Playing Through The Game Bakers’ Haven Xbox One Demo

Billed as an “RPG adventure about love and freedom,” Haven boasts a stylish aesthetic and potential for engaging human drama.

As part of the ongoing “Summer Game Fest” virtual event, Microsoft has made a bunch of Xbox One game demos available via the Microsoft Store until Monday, July 27.

One demo that caught my eye was Haven, by French developers The Game Bakers. Described by the developers as an “RPG adventure about love and freedom,” Haven puts you in control of two young lovers named Yu and Kay who have escaped an oppressive regime called the Apiary to live a quiet, solitary life on a distant planet.
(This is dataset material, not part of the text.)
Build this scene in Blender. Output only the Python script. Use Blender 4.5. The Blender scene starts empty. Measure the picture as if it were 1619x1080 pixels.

Mechanics-wise, Haven feels like a mix between a dating sim (complete with playful and romantic dialogue between the couple), an exploration game, and a turn-based action RPG during combat sequences. In the short demo, you wander around your cozy spaceship/home (aka, the Nest), explore the world for food and supplies, and even square off against some of the planet’s fauna who’ve become corrupted by some sort of environmental decay. The demo ends with the Nest getting damaged in a sudden earthquake and the revelation of some bigger mysteries (e.g., that the planet may not be as abandoned as Yu and Kay thought).

What first drew me to Haven was its bright, colorful aesthetic, from the manga-esque character designs to the fanciful environment, replete with floating islands and vast surroundings. While you can walk, most of the time you’ll use anti-grav boots to drift and glide across the colorful grasslands and capture new supplies of “flow” energy, which powers the Nest. These exploration sequences are pretty relaxing once you get the hang of your anti-grav boots — in the demo, anyway. And it doesn’t hurt that the game’s soundtrack boasts some dreamy, Daft Punk-y electronica.

Given that the game’s main characters are a couple, there’s some emotional territory to navigate as well, as Yu and Kay flirt, argue, and comfort each other. In the demo, much of the dialog is pretty linear, though occasionally you’re offered a choice of responses. But given that most of the demo is spent exploring your surroundings, I don’t feel like I got a true sense of this aspect of the game.

That’s unfortunate because maintaining a relationship in the midst of various dangers and fraught situations — or even just mundane, everyday activities like preparing dinner and fixing the Nest — contains just as much promise for engaging gameplay as, say, turn-based combat, and perhaps even moreso.

Haven probably won’t come close to taxing the Xbox One’s technical capabilities. But if it can deliver on its sleek, stylish aesthetic and potential for engaging human drama, Haven could make for some really nice, refreshing play when it finally comes out later this year. In addition to the Xbox One, Haven will be released for the PS4, Switch, and Windows (via Steam).